Rua Ibituruna, um Rio em Minha Vida
Rua Ibituruna, Maracanã, Rio de Janeiro |
Vejo ao longe a serra do mar e o dedo de Deus, vejo bem pertinho de mim inúmeros e belos oitis, a brisa da tarde me visita agora, o apartamento é grande, arejado, com muita luz natural, um local agradável para se morar. Invariavelmente em todas as manhãs, as maracanãs lá pelas seis, seis e dez passam por aqui, pousam em alguns pinheiros próximos e fazem uma bela algazarra, um espetáculo de som, coreografia e beleza.
O apartamento fica perto do metrô, do trem, da praça, fica perto de tudo, nas ruas adjacentes passam ônibus para a zona norte, zona sul, centro, são tantos os ônibus que passam, deve mesmo passar ônibus até para o céu, bem como para qualquer ponto onde se queira ir. Olho agora para a janela, se não fosse por um ou dois prédios, poderia avistar o morro do Corcovado e o Cristo Redentor, contudo, vejo o horizonte, vejo outros morros, inclusive o da Mangueira, vejo também algumas árvores lá na Quinta da Boa Vista, vejo carros e pessoas passando pela rua, crianças brincando nos terraços, o entardecer, uma bandeira do américa tremulando solitariamente em um mastro, um pombo sobre a antena, vejo tanto, vejo tudo... A noite vai aos poucos caindo, preciso começar a organizar a mudança, não gostaria de sair daqui, mas preciso, e muitas vezes é muito difícil mudar.
Olhando para a janela ao lado, durante muitas noites escrevi inúmeros textos, e provavelmente este é o último com a cumplicidade da paisagem que me observa e absorve. Depois de tantos anos nesta rua, neste bairro, só agora, a poucos dias da partida, descubro que gosto tanto daqui, é como se fosse uma extensão de minha própria natureza, um amigo a quem terei brevemente que dizer adeus. Está ventando lá fora, as palmeiras arecas na frente do prédio dançam ao sabor da brisa, na escola ao lado tremulam a bandeira do Brasil e a do Estado do Rio, ao longe, à direita, avisto o campanário de uma igreja e o morro do Estácio.
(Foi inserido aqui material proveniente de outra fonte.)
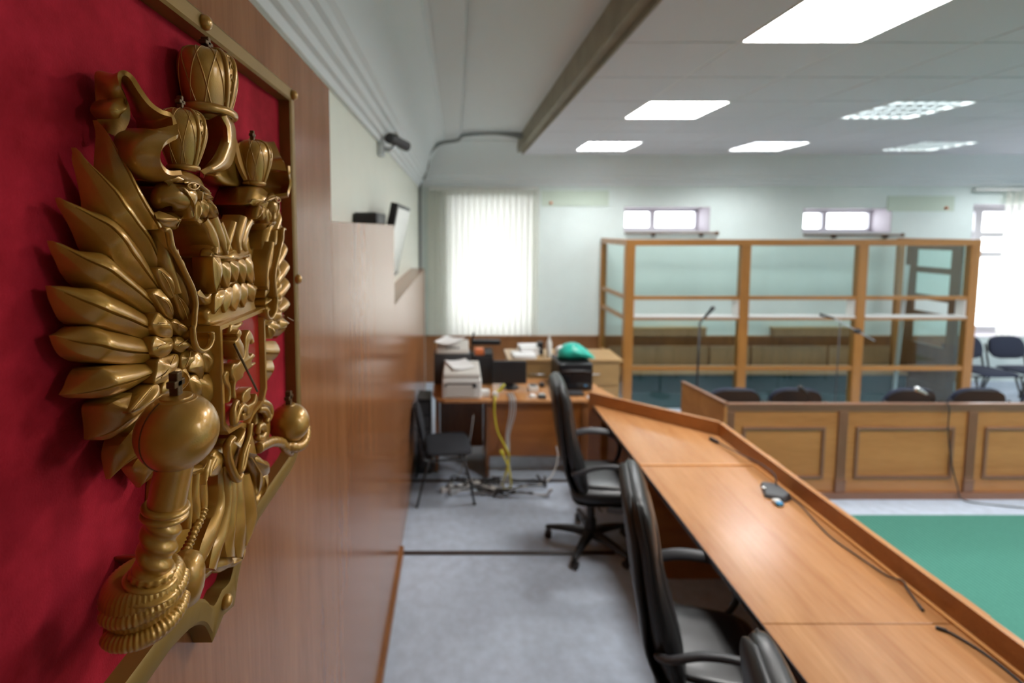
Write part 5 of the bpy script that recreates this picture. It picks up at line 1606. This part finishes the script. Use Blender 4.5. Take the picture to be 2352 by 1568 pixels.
for pts, w, d0 in ((cG((1085, 290), (1060, 480), (1000, 650), (965, 820), (955, 900), (985, 870), (1015, 740), (1055, 560)), .0042, .070), (cG((860, 480), (800, 560), (800, 700), (850, 880), (920, 1010), (965, 950)), .005, .066)):
    q = crom([tuple(E(x, y, d0)) for x, y in pts], 40)
    obj('drapery_fold', MB().tube(q, w, 8, flat=((1, 0, 0), 1, 1.3)), 'gold', coa, smooth=180)
relief('drapery', cG((870, 480), (960, 520), (1080, 300), (1130, 420), (1190, 690), (1140, 720), (1050, 640), (1020, 760), (960, 930), (900, 1000), (850, 860), (800, 620)), .058, .01, .006, .004, per=4)
# far leg hem and curling feathers
for p, dd in ((cG((1040, 660), (1110, 640), (1180, 760), (1260, 900), (1270, 1060), (1200, 1240), (1170, 1200), (1190, 1000), (1100, 820)), .050), (cG((1150, 720), (1240, 760), (1340, 770), (1362, 860), (1345, 950), (1290, 960), (1210, 850)), .054),
              (cG((1275, 960), (1345, 940), (1310, 1120), (1250, 1260), (1190, 1370), (1185, 1260), (1255, 1130)), .040)):
    relief('far_leg_feather', p, dd, .006, .008, .006, per=4)
# scrolls beside the shield
for pts in (cG((1190, 20), (1260, 30), (1320, 70), (1345, 160), (1320, 250)), cG((1200, 110), (1270, 120), (1310, 200), (1290, 280)), cG((1175, 470), (1230, 480), (1270, 400), (1240, 330), (1190, 350), (1185, 420))):
    q = crom([tuple(E(x, y, .052)) for x, y in pts], 30)
    obj('scroll', MB().tube(q, [.0052 * (.5 + .5 * math.sin(PI * (i + 3) / 35)) + .002 for i in range(30)], 10), 'gold', coa, smooth=180)
relief('scroll_plate', cG((1185, -100), (1290, -80), (1345, 60), (1362, 200), (1360, 420), (1300, 540), (1200, 560), (1140, 460), (1180, 250)), .040, .006, .008, .004, per=4)

# --- orb in the far claw
oy = .925
orb = Vector((PX + .052, oy, E(655, 985, .052).z))
orb.z = 2.25 + (525 - 982) / FPX * oy
orr = 46 * oy / FPX
ob = obj('orb', MB().lathe([(orr * math.sin(PI * i / 20), -orr * math.cos(PI * i / 20)) for i in range(1, 20)], orb, 40), 'gold', coa, smooth=180)
obj('cap', MB().lathe([(orr * .34, orr * .90), (orr * .30, orr * 1.0), (orr * .1, orr * 1.02)], orb, 20), 'gold', ob, smooth=50)
obj('cross', MB().box(orb.x - .005, orb.x + .005, orb.y - .0055, orb.y + .0055, orb.z + orr, orb.z + orr + .026).box(orb.x - .005, orb.x + .005, orb.y - .012, orb.y + .012, orb.z + orr + .010, orb.z + orr + .017), 'dark_gold', ob, bevel=.001)
fp = []
for i in range(40):
    a = -2.5 + 2.6 * i / 39
    fp.append((orb.x + .006 + .018 * math.sin(i / 39 * PI), orb.y + (orr + .006) * math.cos(a), orb.z + (orr + .006) * math.sin(a)))
fcl = obj('orb_claw', MB().tube(fp, [.0098 * (1 + .10 * math.sin(i * 2.3)) * min(1, .5 + i / 8, .4 + (39 - i) / 8) for i in range(40)], 14), 'gold', coa, smooth=80)
obj('finger', MB().tube(crom([tuple(E(x, y, .058)) for x, y in cG((1190, 610), (1280, 560), (1380, 525), (1490, 540), (1540, 600), (1620, 660))], 40), [.0085 * (1 + .12 * math.sin(i * 2.1)) for i in range(40)], 12), 'gold', fcl, smooth=80)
A tarde pouco a pouco vai cedendo lugar ao anoitecer, aqui e ali algumas luzes acessas, preciso parar de escrever e começar a organizar as caixas, mas não consigo, meu coração está preso, a dúvida agora me visita, no momento sou um homem errante, que terei necessariamente que mudar, porém, ainda não sei para onde. Preciso então, aqui e agora, confiar na vida, confiar nas forças que me trouxeram para este lugar e me convidam agora a partir, confiando no que virá, afinal de contas, apesar de um profundo e doentio desejo, não sou mesmo eu quem controla e tece os fios da vida. A noite enfim chegou, hora então de empacotar as coisas e as emoções e começar a navegar, levantando as velas e zarpando da rua Ibituruna, que em um dia de tempestade em um mês de abril foi, literalmente, um rio que passou em minha vida.